Pour l'heure, Audible Visions est la bande-son parfaite pour vos soirées hype, au moins aussi parfaite que l'était le répertoire Northern Soul il y a deux ans à la même époque.
Et il ne s'agit pas d'un événement isolé: le catalogue de la marque Sixpack, autrefois pollué par les digressions chromatiques d'Akroe, est cette fois réalisé par Ill Studio, et se targue de photos des statues de Pâques en sépia et de formes géométriques à dimension mystique, Metropolis de Fritz Lang est redécouvert peu à peu, joué au festival d'Avignon par deux compagnies; les jeunes générations délaissent Farfisa et parlent Arp Odyssey; le grandiose duo AIR sort un nouvel album en Octobre, Institubes a signé Rob qui y entreprend son fabuleux projet Dodécalogue, et sort des joyaux tels Chateau Marmont (qu'est ce que c'est mieux que TTC).

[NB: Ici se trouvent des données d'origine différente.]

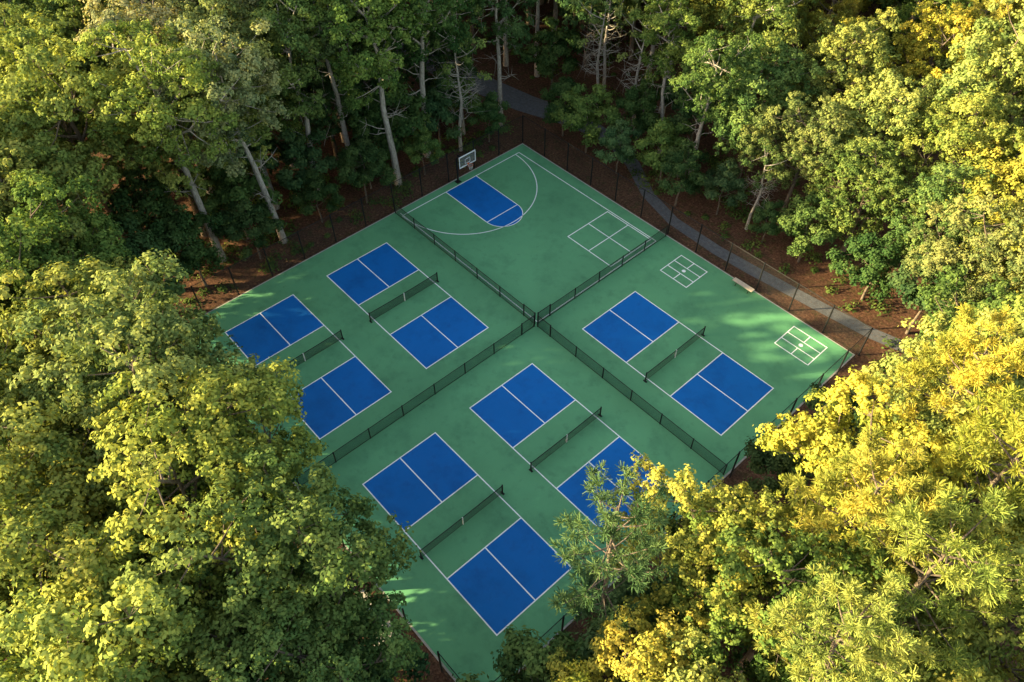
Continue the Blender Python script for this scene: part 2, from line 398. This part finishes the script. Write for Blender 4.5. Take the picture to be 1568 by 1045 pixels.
    r2=rng.uniform(0.20,0.45,len(P2))
    d3=nrm(rng.normal(size=(len(P2),n3,3)))
    P3=P2[:,None,:]+d3*r2[:,None,None]*rng.uniform(0.3,1.15,(len(P2),n3,1))*np.array([1.1,1.1,0.85])
    N3=nrm(d3*0.7+d2[:,None,:]*0.45+np.array([0,0,0.45])+rng.normal(size=d3.shape)*0.35)
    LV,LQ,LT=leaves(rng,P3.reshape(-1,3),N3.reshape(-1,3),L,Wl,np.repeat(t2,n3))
    return assemble(name,br,LV,LQ,LT,barkm)
def pine(name,seed,H,base,R,nb,nt_,nn,barkm,tr=0.2,sparse=1.0):
    rng=np.random.default_rng(seed); br=[]
    tp=[np.array([0,0,-.2]),np.array([.1,.05,H*.35]),np.array([.2,.1,H*.7]),np.array([.15,.1,H])]
    br.append((tp,[tr*1.3,tr,tr*.6,0.03]))
    C=[];D=[];T=[]
    for i in range(nb):
        u=(i+rng.random())/nb; z=base+(H-base)*u
        a=i*2.4+rng.normal()*.4
        ln=R*(0.25+0.85*math.sin(math.pi*min(1,(1-u)*0.8+0.12)))*rng.uniform(0.65,1.15)
        el=0.1+0.6*u+rng.normal()*.12
        s=np.array([.15,.1,z]); dirv=np.array([math.cos(a)*math.cos(el),math.sin(a)*math.cos(el),math.sin(el)])
        pts=[s+dirv*ln*k/4+np.array([0,0,-0.35*math.sin(math.pi*k/4*.8)+0.25*(k/4)**2]) for k in range(5)]
        br.append((pts,[tr*.28,tr*.22,tr*.16,tr*.1,tr*.04]))
        tb=rng.uniform(0.1,0.7)
        for k in range(nt_):
            f=0.28+0.76*math.sqrt(rng.random()); kk=min(3.999,f*4) if f<1 else 3.999; j=int(kk); q_=pts[j]+(pts[j+1]-pts[j])*(kk-j)
            side=np.cross(dirv,[0,0,1]); sd=rng.normal()*0.30*ln*(1.15-f)+rng.normal()*0.15
            c_=q_+side*sd+np.array([0,0,rng.normal()*.15+0.1])+rng.normal(size=3)*.1
            C.append(c_); D.append(nrm(dirv+side*np.sign(sd)*.6+np.array([0,0,.5]))); T.append(tb+rng.uniform(-.1,.3))
            if k%2==0: br.append(([q_,c_],[tr*.06,tr*.03]))
    C=np.array(C);D=np.array(D);T=np.array(T)
    dd=nrm(rng.normal(size=(len(C),nn,3))+D[:,None,:]*0.9)
    Ln=0.25; off=rng.uniform(0.03,0.34,(len(C),nn,1))
    P=C[:,None,:]+dd*off
    P=P.reshape(-1,3); t_=dd.reshape(-1,3); n=len(P)
    b_=nrm(np.cross(t_,rng.normal(size=(n,3))))*0.5*0.055; ln=Ln*rng.uniform(.6,1.2,n)[:,None]*0.5
    V=np.stack([P-t_*ln-b_*.6,P-t_*ln+b_*.6,P+t_*ln+b_*.5,P+t_*ln-b_*.5],1).reshape(-1,3)
    return assemble(name,br,V,np.arange(4*n).reshape(n,4),np.repeat(np.repeat(T,nn),4),barkm)

PROT={
 'oak':[broadleaf("oak_a",1,17,5,5.6,80,16,30,M_bark),broadleaf("oak_b",2,16,4.5,5.2,72,16,30,M_bark),broadleaf("oak_c",3,18,6,5.8,84,16,30,M_bark)],
 'tall':[broadleaf("tall_a",11,21,10,4.2,54,14,29,M_barkp,0.28,bare=8),broadleaf("tall_b",12,20,9,3.9,50,14,29,M_barkp,0.26,lean=-1.5,bare=10),broadleaf("tall_c",13,22,11,4.5,56,14,29,M_barkp,0.30,lean=0.8,bare=8)],
 'pine':[pine("pine_a",21,17,5,3.4,62,14,44,M_bark),pine("pine_b",22,18,6,3.0,56,13,44,M_bark)],
 'thin':[pine("pine_c",23,18,7,2.6,36,10,32,M_bark,0.15)],
 'small':[broadleaf("small_a",31,7,1.8,2.6,30,13,26,M_bark,0.10,0.22,0.15,r1s=(.7,1.1),flat=.5),broadleaf("small_b",32,5.5,1.2,2.2,24,13,26,M_bark,0.08,0.22,0.15,r1s=(.6,1.0),flat=.5)],
 'bare':[broadleaf("bare_a",41,14,7,2.8,12,8,14,M_barkp,0.16,bare=30,r1s=(.5,.9))],
}
NAMES={'oak':'oak_tree','tall':'poplar_tree','pine':'pine_tree','thin':'pine_tree','small':'dogwood_tree','bare':'bare_tree'}
placed=[]
def tree(kind,x,y,s=1.0,c=(.1,.14,.04),parent=None,var=None,rot=None,lean=0.02,name=None):
    me=PROT[kind][var if var is not None else random.randrange(len(PROT[kind]))]
    ob=bpy.data.objects.new(name or NAMES[kind],me); col.objects.link(ob)
    ob.location=(x,y,0); ob.rotation_euler=(random.gauss(0,lean),random.gauss(0,lean),random.uniform(0,6.28) if rot is None else rot)
    k=random.uniform(.96,1.04); ob.scale=(s*k,s*k,s*random.uniform(.95,1.05))
    j=random.uniform(.88,1.12); ob.color=(c[0]*j*random.uniform(.92,1.08),c[1]*j,c[2]*j*random.uniform(.85,1.15),1)
    if parent: ob.parent=parent
    placed.append((x,y)); return ob
YEL=(.345,.33,.06); YG=(.24,.275,.068); GRN=(.125,.18,.05); DG=(.065,.112,.04); PALE=(.25,.26,.12); BG=(.09,.155,.07); OLV=(.18,.215,.064)  # leaf tints; the bright ones have sunlight put into the colour
# near left mass
for a in [('oak',-22.5,-25.5,1.1,OLV),('oak',-28,-20,1.15,YG),('oak',-15.4,-27.4,1.0,GRN),('oak',-8.5,-26.6,1.04,YG),('oak',-1.4,-26.5,1.03,OLV),
 ('oak',4.8,-26.9,1.0,YG),('oak',10.0,-27.4,.94,GRN),('oak',-12,-34,1.0,YG),('oak',-5,-34,1.0,YG),('oak',2,-34,1.02,YG),('oak',8.5,-34,1.0,YG),
 ('oak',14.0,-27.4,.84,GRN),('oak',-20,-33,.98,YG),('oak',-29,-27,1.0,YG),('oak',15,-34,.9,OLV),('oak',5,-40,.9,YG),('oak',18.5,-31.5,.65,GRN),
 # right mass
 ('oak',25.3,-1.6,.86,YEL),('pine',26.3,3,1.0,YEL),('oak',26.8,7.5,.9,YG),('oak',25.5,13.5,.85,GRN),('pine',29.5,-1,1.05,YEL),('pine',26.3,-5,.95,YEL),
 ('oak',30.5,4.5,.95,YG),('oak',21.9,-10,.74,YEL),('oak',26.5,-9.5,.8,GRN),('pine',30.5,-6,1.0,YG),('oak',24.6,-16.8,.70,YEL),('pine',29.3,-11.5,.95,YG),
 ('oak',28.5,-16,.75,YG),('oak',33.5,-10,.85,YEL),('oak',34,-3,.95,YG),('small',21.8,-14,1.2,BG),('small',21.0,-19.6,1.2,GRN),('small',20.5,-23.3,1.3,GRN),('small',21.5,-5.5,1.0,DG),('small',21,1,.9,DG),('small',21.5,6.5,.9,DG),
 ('thin',20.8,-14.9,1.0,BG),('oak',31,10.5,.95,YG),('oak',25,-22.5,.7,YEL),('oak',29.5,-21,.7,YEL),
 # left side, beyond the fence
 ('tall',-22,-9.4,1.0,PALE),('tall',-26,-3.4,1.0,GRN),('tall',-21.5,2.6,1.0,GRN),('tall',-26.5,-7.5,1.0,OLV),('tall',-25.3,0.2,.95,DG),('tall',-23.5,-14.5,1.0,YG),
 ('tall',-23.5,7.5,1.0,DG),('bare',-22,10.5,1.0,GRN),('bare',-24,12.5,1.1,GRN),('tall',-28,9,1.0,GRN),('tall',-31,3,1.0,GRN),('tall',-31,-3,1.05,PALE),('tall',-32,-11,1.05,PALE),('oak',-27.5,-14,1.0,YG),
 ('tall',-22.5,16.2,.9,DG),('small',-21.5,-1,.9,DG),('small',-21.3,5.5,.8,GRN),('small',-22,-5.5,.9,DG),('small',-21.5,-12,1.0,DG),('small',-21.6,-17,1.1,DG),('small',-23,0.5,1.0,DG),('small',-26,5,1.0,DG),('small',-25,12,1.0,GRN),
 ('oak',-30,-6.5,.8,GRN),('oak',-29.5,5.5,.75,DG),('oak',-28.5,0.5,.7,DG),('oak',-27.5,13,.7,DG),('small',-24.5,-5,1.3,DG),('small',-24,4,1.3,DG),('small',-24,9.5,1.2,DG),('small',-24.5,-11.5,1.3,GRN),('small',-28,-9,1.4,DG),('oak',-33,8,.85,DG),('oak',-34,-7,.9,OLV),('small',-21.2,13.5,.9,DG),
 # beyond the right-hand fence
 ('small',-13.5,19.3,1.0,GRN),('small',-9.2,19.0,.8,BG),('small',-17,19.6,.9,DG),('small',-5.5,21.0,1.1,GRN),('bare',-17.5,25,1.0,OLV),('bare',-13,25.5,1.0,OLV),('tall',-8.5,24.5,.8,GRN),('tall',-3,22.0,.72,GRN),('oak',-1,27,.8,GRN),('oak',5.5,24.3,.68,OLV),
 ('oak',11.5,24.5,.7,GRN),('oak',17.5,24.6,.72,GRN),('oak',22,20.5,.75,OLV),('small',1,21.2,.9,BG),('small',9.5,21.3,.9,GRN),('small',15.5,21.3,1.0,DG),('bare',4,21.5,.7,GRN),('small',-2.3,19.4,.9,DG),('small',6,21.0,.7,DG),('small',19.8,20.6,1.1,DG),
 ('oak',8.5,30,.85,YG),('oak',2.5,32.5,.9,YG),('oak',15,30.5,.9,YG),('oak',21.5,27.5,.95,YEL),('oak',28,21,.95,YEL),('pine',20.5,33,1.1,YEL),('tall',-6,31,.95,OLV),('tall',-13,30,.9,OLV),('bare',-19,27.5,1.1,OLV),('tall',-17,32,.9,GRN),('small',-11,23.8,1.0,DG),('small',-6.5,26.5,1.3,DG),
 ('tall',-31,24.5,.95,GRN),('tall',-27,25.5,.9,GRN),('oak',-36,24,.8,DG),('small',-23,23.8,1.3,DG),
 ]:
    tree(*a)
# understorey added below the near-left crowns to block low sun
for (x,y,s_) in ((-19.5,-24.8,1.3),(-16,-24.6,1.2),(-12,-25,1.4),(-8.6,-24.3,1.1),(-5,-24.8,1.4),(-1.5,-24.2,1.1),(1.8,-24.7,1.4),(5,-24.3,1.1),(8,-25.4,1.3),(11.8,-25.8,1.3),(15.6,-26.0,1.1),(-10,-30.5,1.5),(-3,-30.5,1.5),(3.5,-30.5,1.5),(-16,-30.5,1.5),(9,-30.3,1.5),(13.5,-31,1.4),(-22,-29.5,1.5),(-21.5,-21.5,1.3),(-25,-18,1.4)):
    tree('small',x,y,s_,DG if y>-27 else GRN)
# fill forest
forest=bpy.data.objects.new("forest",None); col.objects.link(forest)
rngf=random.Random(5)
cx,cy_=28.8,-28.4
cnt=0
for _ in range(40000):
    x=rngf.uniform(-110,60); y=rngf.uniform(-60,105)
    if -25<x<23.5 and -26<y<23.5: continue
    if 16.5<y<24 and -60<x<-15 and (abs(y-20)<2.6): continue
    vx,vy=x-cx,y-cy_; fwd=-0.746*vx+0.666*vy; rt=0.666*vx+0.746*vy
    if fwd<-3 or rt>0.68*max(fwd,0)+10 or -rt>0.70*max(fwd,0)+16: continue
    far=fwd>62
    md=5.2 if far else 5.9
    if any((x-a)**2+(y-b)**2<md**2 for a,b in placed): continue
    r=rngf.random(); right=rt>10
    if right: kind='pine' if r<.25 else 'oak'; c=rngf.choice([YEL,YEL,YG,YG,GRN])
    else: kind='tall' if r<.38 else ('oak' if r<.92 else 'pine'); c=rngf.choice([GRN,YG,OLV,PALE,YG] if rt<-25 else [GRN,DG,OLV,BG,OLV])
    s=rngf.uniform(.74,1.2)
    if rt<-22 and fwd<50: s*=0.92
    tree(kind,x,y,s,c,parent=forest,name="forest_tree"); cnt+=1
print("forest",cnt)

# undergrowth
rng=np.random.default_rng(77)
C=[]
while len(C)<2000:
    x=rng.uniform(-60,50); y=rng.uniform(-45,60)
    if -19.8<x<19.3 and -23.5<y<19.2: continue
    if abs(y-21)<3 and x<-8: continue
    dens=1.0 if (abs(x)<28 and abs(y)<30) else 0.5
    if rng.random()<dens*(0.35+0.65*(math.sin(x*.5)*math.sin(y*.6+1)>0)): C.append((x,y,rng.uniform(.1,.9)))
C=np.array(C); nn=60
dd=nrm(rng.normal(size=(len(C),nn,3))+np.array([0,0,.4])); rad=rng.uniform(.25,.95,(len(C),1,1))
P=np.array([[c_[0],c_[1],0.05] for c_ in C])[:,None,:]+np.abs(dd)*np.sign(dd*[1,1,0]+[0,0,1])*rad*rng.uniform(.3,1,(len(C),nn,1))*np.array([1.2,1.2,.9])
Nn=nrm(dd+np.array([0,0,.8]))
V,Q,T=leaves(rng,P.reshape(-1,3),Nn.reshape(-1,3),.24,.15,np.repeat(C[:,2],nn))
me=fast_mesh("undergrowth",V,Q,np.zeros(len(Q)),T,[M_leaf]); ob=bpy.data.objects.new("undergrowth",me); ob.color=(.09,.13,.035,1); col.objects.link(ob)
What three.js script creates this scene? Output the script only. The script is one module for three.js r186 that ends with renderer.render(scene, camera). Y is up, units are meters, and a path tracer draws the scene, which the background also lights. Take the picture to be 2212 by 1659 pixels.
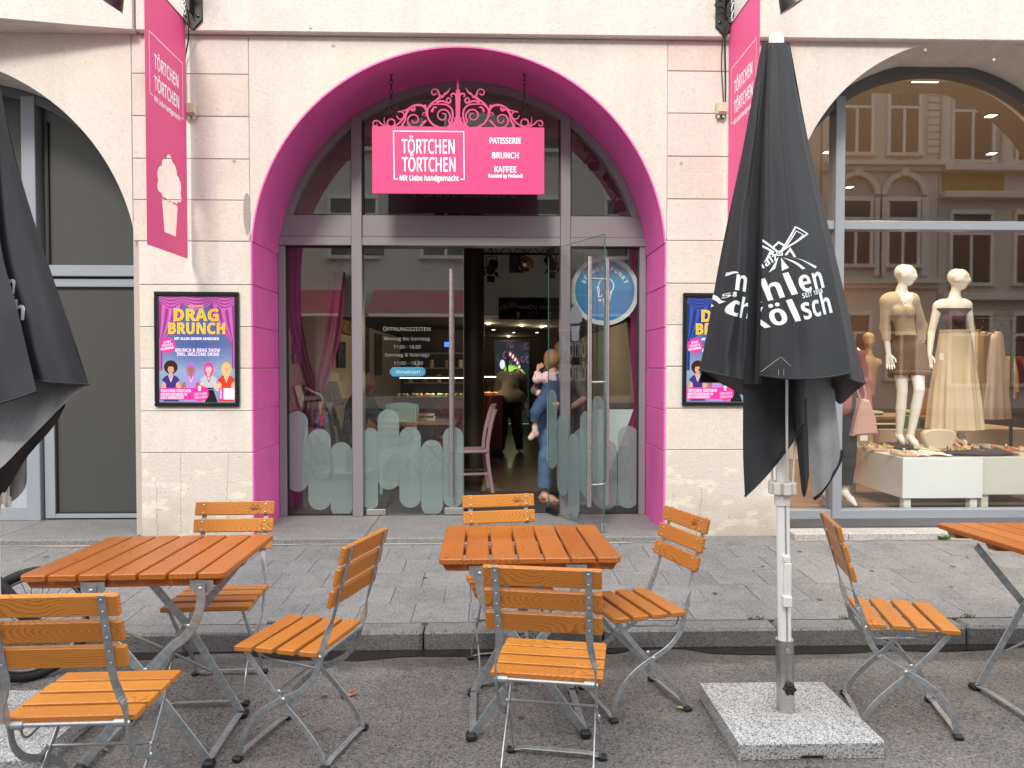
import * as THREE from 'three';
import { mergeGeometries, mergeVertices } from 'three/addons/utils/BufferGeometryUtils.js';

// ---------- camera, sky, sun, exposure ----------
const V = (x, y, z) => new THREE.Vector3(x, y, z);
const scene = new THREE.Scene();
const FOCAL = 1548.4, PW = 2212, PH = 1659;                 // focal length and size of the measured photograph, in its pixels
const camera = new THREE.PerspectiveCamera(2 * Math.atan(PH / 2 / FOCAL) * 180 / Math.PI, PW / PH, 0.05, 120);
camera.position.set(0, 1.56, 0);
camera.rotation.order = 'YXZ';
camera.rotation.set(-Math.atan(36.5 / FOCAL), -Math.atan(40 / FOCAL), 0);
camera.updateMatrixWorld(true);

function makeSky() {                                        // bright overcast: three times as bright overhead as at the horizon
  const W = 128, H = 64, d = new Float32Array(W * H * 4);
  for (let j = 0; j < H; j++) for (let i = 0; i < W; i++) {
    const up = ((j + 0.5) / H - 0.5) * Math.PI, s = Math.max(0, Math.sin(up)), k = (j * W + i) * 4;
    const L = up < 0 ? 0.3 : 1.25 * (1 + 2 * s) / 3;
    d[k] = L * 0.985; d[k + 1] = L; d[k + 2] = L * 1.03; d[k + 3] = 1;
  }
  const t = new THREE.DataTexture(d, W, H, THREE.RGBAFormat, THREE.FloatType);
  t.mapping = THREE.EquirectangularReflectionMapping; t.magFilter = THREE.LinearFilter; t.needsUpdate = true;
  return t;
}
scene.background = makeSky(); scene.environment = scene.background;
const sun = new THREE.DirectionalLight(0xfff4e6, 1.05);
sun.position.set(-2.5, 9, 6.5); sun.castShadow = true; sun.shadow.radius = 24;
sun.shadow.camera.left = -9; sun.shadow.camera.right = 9; sun.shadow.camera.top = 9; sun.shadow.camera.bottom = -9; sun.shadow.camera.far = 40;
scene.add(sun); sun.target.position.set(0, 0, -4); scene.add(sun.target);
const renderer = new THREE.WebGLRenderer({ antialias: true });
renderer.toneMapping = THREE.LinearToneMapping;
renderer.toneMappingExposure = 2.9;
renderer.shadowMap.enabled = true;

// ---------- measuring: a pixel of the photograph to a place in the scene ----------
const ray = (x, y) => V((x - PW / 2) / FOCAL, -(y - PH / 2) / FOCAL, -1).applyEuler(camera.rotation);
const at = (x, y, Z) => { const d = ray(x, y); return camera.position.clone().addScaledVector(d, Z / -d.z); };
const onY = (x, y, Y) => { const d = ray(x, y); return camera.position.clone().addScaledVector(d, (Y - camera.position.y) / d.y); };
const R = (d) => d * Math.PI / 180;

// ---------- small tools ----------
function rng(seed) { let a = seed >>> 0; return () => { a = (a + 0x6D2B79F5) >>> 0; let t = Math.imul(a ^ (a >>> 15), 1 | a); t = (t + Math.imul(t ^ (t >>> 7), 61 | t)) ^ t; return ((t ^ (t >>> 14)) >>> 0) / 4294967296; }; }
const rnd = rng(20240611);
const clamp = (x, a = 0, b = 1) => Math.min(b, Math.max(a, x)), mix = (a, b, t) => a + (b - a) * t, smooth = (a, b, x) => { const t = clamp((x - a) / (b - a)); return t * t * (3 - 2 * t); };
const names = {};
function numbered(n) { const k = names[n] = (names[n] ?? -1) + 1; return k ? n + '_' + String(k).padStart(3, '0') : n; }
function thing(name, label, category, p = [0, 0, 0], turn = 0, group) {
  const o = new THREE.Group(); o.name = numbered(name); scene.add(o);
  o.position.set(...p); o.rotation.y = turn; o.userData = { label, category };
  if (group) o.userData.group = group;
  return o;
}
function part(name, geo, mat, parent) {
  const m = new THREE.Mesh(Array.isArray(geo) ? join(geo) : geo, mat); m.name = name; m.castShadow = m.receiveShadow = true; parent.add(m); return m;
}
function holder(name, parent) { const g = new THREE.Group(); g.name = name; parent.add(g); return g; }
function solo(name, geo, mat, label, category, p, turn, group) {
  const m = part(numbered(name), geo, mat, scene); m.userData = { label, category }; if (group) m.userData.group = group;
  if (p) m.position.set(...p); if (turn) m.rotation.y = turn; return m;
}
function struct(name, geo, mat) { const m = part(numbered(name), geo, mat, scene); m.userData = { kind: 'structure' }; return m; }
function join(list) {
  const all = list.flat(9).map((g) => { const n = g.index ? g.toNonIndexed() : g.clone(); for (const k of Object.keys(n.attributes)) if (!['position', 'normal', 'uv'].includes(k)) n.deleteAttribute(k); if (!n.attributes.uv) n.setAttribute('uv', new THREE.BufferAttribute(new Float32Array(n.attributes.position.count * 2), 2)); return n; });
  return all.length === 1 ? all[0] : mergeGeometries(all);
}
// uv in metres by the face's main direction; along = the axis that the u of long things follows
function boxUV(g, along = 'x', du = 0, dv = 0) {
  g = g.index ? g.toNonIndexed() : g; const p = g.attributes.position, n = p.count, uv = new Float32Array(n * 2), ax = { x: 0, y: 1, z: 2 }[along];
  const a = V(0, 0, 0), b = V(0, 0, 0), c = V(0, 0, 0);
  for (let i = 0; i < n; i += 3) {
    a.fromBufferAttribute(p, i); b.fromBufferAttribute(p, i + 1); c.fromBufferAttribute(p, i + 2);
    const nn = b.clone().sub(a).cross(c.clone().sub(a)), q = [Math.abs(nn.x), Math.abs(nn.y), Math.abs(nn.z)], k = q.indexOf(Math.max(...q));
    let [s, t] = [[2, 1], [0, 2], [0, 1]][k]; if (t === ax) [s, t] = [t, s];
    for (let j = 0; j < 3; j++) { const P = [p.getX(i + j), p.getY(i + j), p.getZ(i + j)]; uv[(i + j) * 2] = P[s] + du; uv[(i + j) * 2 + 1] = P[t] + dv; }
  }
  g.setAttribute('uv', new THREE.BufferAttribute(uv, 2)); return g;
}
// a box with chamfered edges, centred at x, y, z
function box(w, h, d, x = 0, y = 0, z = 0, c = 0.003, along = 'x', du = 0, dv = 0) {
  c = Math.min(c, w * 0.45, h * 0.45, d * 0.45); const H = [w / 2, h / 2, d / 2], out = [];
  const vert = (s, k) => [0, 1, 2].map((i) => s[i] * (i === k ? H[i] : H[i] - c));
  const tri = (p, q, r) => { const n = V(...q).sub(V(...p)).cross(V(...r).sub(V(...p))), m = V(...p).add(V(...q)).add(V(...r)); n.dot(m) < 0 ? out.push(p, r, q) : out.push(p, q, r); };
  const quad = (p, q, r, s) => { tri(p, q, r); tri(p, r, s); };
  for (let k = 0; k < 3; k++) for (const s of [-1, 1]) {
    const [i, j] = [(k + 1) % 3, (k + 2) % 3], S = (u, v) => { const t = []; t[k] = s; t[i] = u; t[j] = v; return t; };
    quad(vert(S(-1, -1), k), vert(S(1, -1), k), vert(S(1, 1), k), vert(S(-1, 1), k));
    for (const u of [-1, 1]) { const t1 = S(u, -1), t2 = S(u, 1); if (s === 1 || true) { const m = i; if (k < m || true) { quad(vert(t1, k), vert(t2, k), vert(t2, m), vert(t1, m)); } } }
  }
  for (const sx of [-1, 1]) for (const sy of [-1, 1]) for (const sz of [-1, 1]) tri(vert([sx, sy, sz], 0), vert([sx, sy, sz], 1), vert([sx, sy, sz], 2));
  const g = new THREE.BufferGeometry(); g.setAttribute('position', new THREE.BufferAttribute(new Float32Array(out.flat()), 3));
  boxUV(g, along, du, dv); g.computeVertexNormals(); g.translate(x, y, z); return g;
}
const span = (x0, x1, y0, y1, z0, z1, c, along, du, dv) => box(Math.abs(x1 - x0), Math.abs(y1 - y0), Math.abs(z1 - z0), (x0 + x1) / 2, (y0 + y1) / 2, (z0 + z1) / 2, c, along, du, dv);
function cyl(r0, r1, h, x = 0, y = 0, z = 0, seg = 20) { const g = new THREE.CylinderGeometry(r1, r0, h, seg); g.translate(x, y + h / 2, z); return g; }
const rod = (a, b, r, seg = 8) => { const A = V(...a), B = V(...b), g = new THREE.CylinderGeometry(r, r, A.distanceTo(B), seg); g.applyQuaternion(new THREE.Quaternion().setFromUnitVectors(V(0, 1, 0), B.clone().sub(A).normalize())); g.translate(...A.add(B).multiplyScalar(0.5).toArray()); return g; };
const tube = (pts, r, n = 24, seg = 8, tension = 0.5) => new THREE.TubeGeometry(new THREE.CatmullRomCurve3(pts.map((p) => V(...p)), false, 'catmullrom', tension), n, r, seg);
const ball = (r, x = 0, y = 0, z = 0, s = [1, 1, 1], w = 16, h = 12) => { const g = new THREE.SphereGeometry(r, w, h); g.scale(...s); g.translate(x, y, z); return g; };
const lathe = (pts, seg = 32) => new THREE.LatheGeometry(pts.map((p) => new THREE.Vector2(...p)), seg);
function extrude(pts, depth, bevel = 0, holes = [], curve = 24) {   // pts: points or a Shape, lying in x, y; depth along z from 0
  const s = pts instanceof THREE.Shape ? pts : new THREE.Shape(pts.map((p) => new THREE.Vector2(...p)));
  for (const h of holes) s.holes.push(h instanceof THREE.Path ? h : new THREE.Path(h.map((p) => new THREE.Vector2(...p))));
  return new THREE.ExtrudeGeometry(s, { depth, bevelEnabled: bevel > 0, bevelThickness: bevel, bevelSize: bevel, bevelOffset: -bevel, bevelSegments: 1, curveSegments: curve });
}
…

A n'en plus douter, le Rétro-Futurisme est de retour, et la compilation Audible Visions en est une preuve parmi d'autre, la posséder, c'est en être un témoin privilégié.
Mais qu'est-ce que le rétro-futurisme en 2009? La preuve que certains, même dans le caniveau, tournent encore la tête vers les étoiles? Une ultime forme de passéisme, qui nous fera d'ici peu tourner la page à tous? Un désir de mysticisme prononcé en ces temps de dur pragmatisme sociétal? Un simple jeu mené par une élite de hipsters du nouveau millénaire?
Aucune réponse dans ma tête, juste un fairlight et quelques cordes trop cheap pour être jouées par des violons.